:: Source data ::

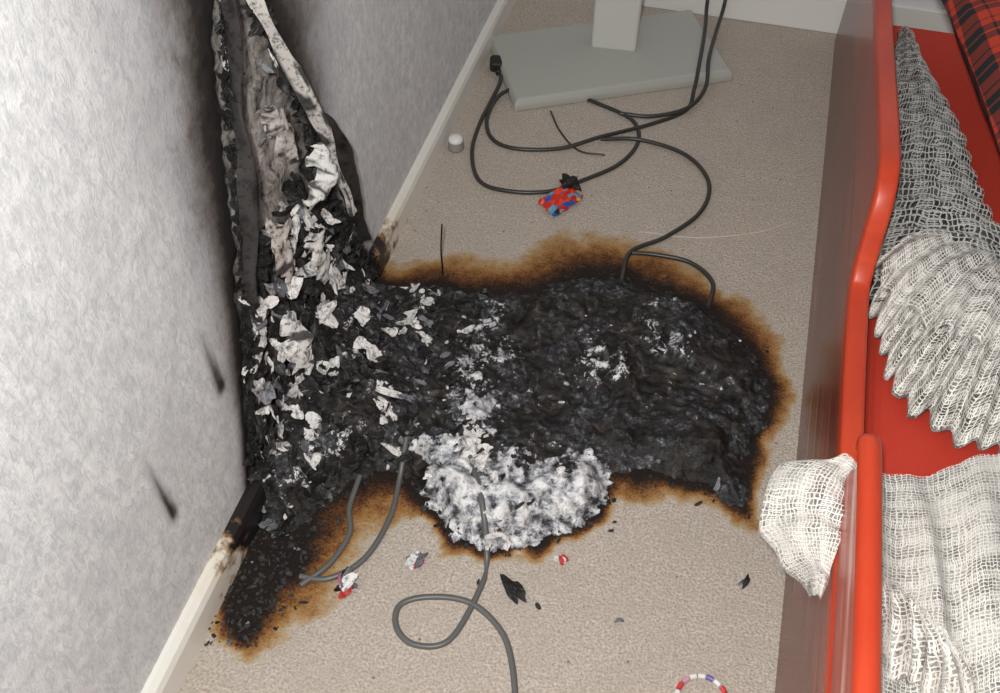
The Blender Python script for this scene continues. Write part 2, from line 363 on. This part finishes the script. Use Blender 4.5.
for (x,y,zz,s) in [(-.46,.915,.06,.05),(-.44,.89,.055,.035),(-.51,.99,.08,.04),(-.50,.86,.05,.035),(-.55,.93,.10,.045),(-.53,1.05,.10,.035),(-.56,.82,.08,.04),(-.54,.78,.05,.03),(-.585,.98,.16,.05),(-.59,1.04,.2,.05),(-.59,.90,.15,.045),(-.59,1.0,.26,.05),(-.59,1.06,.32,.04),(-.593,.93,.3,.05),(-.595,.99,.37,.05),(-.59,.84,.22,.04),(-.59,1.08,.14,.04),(-.30,.91,.04,.04),(-.285,.88,.04,.045),(-.27,.845,.04,.05),(-.24,.81,.035,.03),(-.2,.72,.02,.03)]:
    g=random.uniform(.68,.85)
    for _ in range(3): flake((x+random.uniform(-.016,.016),y+random.uniform(-.016,.016),zz+random.uniform(0,.012)),s*random.uniform(.6,1),(1 if x<-.57 else .3,random.uniform(-.4,.4),.5),(g,g*.98,g*.97),.6,random.uniform(1,1.9))
def along(P,n,fn):
    for _ in range(n):
        k=random.randrange(len(P)-1);t=random.random();fn(P[k][0]+(P[k+1][0]-P[k][0])*t,P[k][1]+(P[k+1][1]-P[k][1])*t)
EL=[(.69,.04),(.76,.25),(.826,.446),(.882,.642),(.928,.782),(.95,.95)]
ER=[(1.25,.02),(1.2,.1),(1.138,.268),(1.083,.514),(1.01,.736),(1.005,.85)]
dk=lambda:(random.uniform(.006,.03),)*3
along(EL,170,lambda y,z:flake((WX+.009,y+random.uniform(-.004,.014),z),random.uniform(.012,.026),(1,random.uniform(-.8,.8),.1),dk(),.7,1.5))
along(ER,200,lambda y,z:flake((WX+.012,y+random.uniform(-.022,.006),z),random.uniform(.012,.03),(1,random.uniform(-.8,.8),.1),dk(),.8,1.5))
for _ in range(1500):
    x=random.uniform(-.6,.22);y=random.uniform(.4,1.4)
    if _<500: x=random.uniform(-.6,-.45);y=random.uniform(.44,.72)
    d=float(sd(np.array([x]),np.array([y]),INN)[0])
    if -.01-.05*random.random()**3<d<(.2 if y<.68 else .005): flake((x,y,.002+.003*random.random()),random.uniform(.003,.011),(random.uniform(-.4,.4),random.uniform(-.4,.4),1),dk() if random.random()<.97 else (.2,.2,.21),.4,random.uniform(.8,1.8))
fo=mesh('ash_flakes',FV,FF,mfl,heap,smooth=False);cattr(fo,'col',FC)
def sheet(name,P0,P1,mat,m=8,jag=.004,curl=.012,col=None,parent=heap,seed=0,taper=True):
    A=catmull(P0,12);B=catmull(P1,12);k=min(len(A),len(B));v=[];f=[];c=[]
    for i in range(k):
        s=i/(k-1);tp_=(max(0,math.sin(math.pi*s))**.5 if taper else 1)*.9+.1
        wn=tp_*(.55+.9*float(vn(s*7,0,seed)));sh=(float(vn(s*9,3,seed+1))-.5)
        for j in range(m+1):
            t=j/m;p=A[i].lerp(B[i],.5+(t-.5)*wn+sh*.3)
            j2=jag*(float(vn(s*15,t*3,seed+4))-.5)*2*(1.5 if j in(0,m) else .8)
            v.append((p.x+curl*math.sin(t*math.pi)*(.4+1.2*float(vn(s*6,5,seed+2)))+.003*float(vn(s*14,t*4,seed+9)),p.y+j2,p.z+j2*.6))
            dd=float(vn(s*14,t*3,seed+6));q=.12 if dd<.3 else 1
            if col: c.append((col[0]*q,col[1]*q,col[2]*q,1))
    for i in range(k-1):
        for j in range(m): q=i*(m+1)+j;f.append((q,q+1,q+m+2,q+m+1))
    o=mesh(name,v,f,mat,parent)
    if col: cattr(o,'col',c)
    return o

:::

Task to carry out: Leave every image out, and retype the material exactly.

Full output:
The Blender Python script for this scene continues. Write part 2, from line 363 on. This part finishes the script. Use Blender 4.5.
for (x,y,zz,s) in [(-.46,.915,.06,.05),(-.44,.89,.055,.035),(-.51,.99,.08,.04),(-.50,.86,.05,.035),(-.55,.93,.10,.045),(-.53,1.05,.10,.035),(-.56,.82,.08,.04),(-.54,.78,.05,.03),(-.585,.98,.16,.05),(-.59,1.04,.2,.05),(-.59,.90,.15,.045),(-.59,1.0,.26,.05),(-.59,1.06,.32,.04),(-.593,.93,.3,.05),(-.595,.99,.37,.05),(-.59,.84,.22,.04),(-.59,1.08,.14,.04),(-.30,.91,.04,.04),(-.285,.88,.04,.045),(-.27,.845,.04,.05),(-.24,.81,.035,.03),(-.2,.72,.02,.03)]:
    g=random.uniform(.68,.85)
    for _ in range(3): flake((x+random.uniform(-.016,.016),y+random.uniform(-.016,.016),zz+random.uniform(0,.012)),s*random.uniform(.6,1),(1 if x<-.57 else .3,random.uniform(-.4,.4),.5),(g,g*.98,g*.97),.6,random.uniform(1,1.9))
def along(P,n,fn):
    for _ in range(n):
        k=random.randrange(len(P)-1);t=random.random();fn(P[k][0]+(P[k+1][0]-P[k][0])*t,P[k][1]+(P[k+1][1]-P[k][1])*t)
EL=[(.69,.04),(.76,.25),(.826,.446),(.882,.642),(.928,.782),(.95,.95)]
ER=[(1.25,.02),(1.2,.1),(1.138,.268),(1.083,.514),(1.01,.736),(1.005,.85)]
dk=lambda:(random.uniform(.006,.03),)*3
along(EL,170,lambda y,z:flake((WX+.009,y+random.uniform(-.004,.014),z),random.uniform(.012,.026),(1,random.uniform(-.8,.8),.1),dk(),.7,1.5))
along(ER,200,lambda y,z:flake((WX+.012,y+random.uniform(-.022,.006),z),random.uniform(.012,.03),(1,random.uniform(-.8,.8),.1),dk(),.8,1.5))
for _ in range(1500):
    x=random.uniform(-.6,.22);y=random.uniform(.4,1.4)
    if _<500: x=random.uniform(-.6,-.45);y=random.uniform(.44,.72)
    d=float(sd(np.array([x]),np.array([y]),INN)[0])
    if -.01-.05*random.random()**3<d<(.2 if y<.68 else .005): flake((x,y,.002+.003*random.random()),random.uniform(.003,.011),(random.uniform(-.4,.4),random.uniform(-.4,.4),1),dk() if random.random()<.97 else (.2,.2,.21),.4,random.uniform(.8,1.8))
fo=mesh('ash_flakes',FV,FF,mfl,heap,smooth=False);cattr(fo,'col',FC)
def sheet(name,P0,P1,mat,m=8,jag=.004,curl=.012,col=None,parent=heap,seed=0,taper=True):
    A=catmull(P0,12);B=catmull(P1,12);k=min(len(A),len(B));v=[];f=[];c=[]
    for i in range(k):
        s=i/(k-1);tp_=(max(0,math.sin(math.pi*s))**.5 if taper else 1)*.9+.1
        wn=tp_*(.55+.9*float(vn(s*7,0,seed)));sh=(float(vn(s*9,3,seed+1))-.5)
        for j in range(m+1):
            t=j/m;p=A[i].lerp(B[i],.5+(t-.5)*wn+sh*.3)
            j2=jag*(float(vn(s*15,t*3,seed+4))-.5)*2*(1.5 if j in(0,m) else .8)
            v.append((p.x+curl*math.sin(t*math.pi)*(.4+1.2*float(vn(s*6,5,seed+2)))+.003*float(vn(s*14,t*4,seed+9)),p.y+j2,p.z+j2*.6))
            dd=float(vn(s*14,t*3,seed+6));q=.12 if dd<.3 else 1
            if col: c.append((col[0]*q,col[1]*q,col[2]*q,1))
    for i in range(k-1):
        for j in range(m): q=i*(m+1)+j;f.append((q,q+1,q+m+2,q+m+1))
    o=mesh(name,v,f,mat,parent)
    if col: cattr(o,'col',c)
    return o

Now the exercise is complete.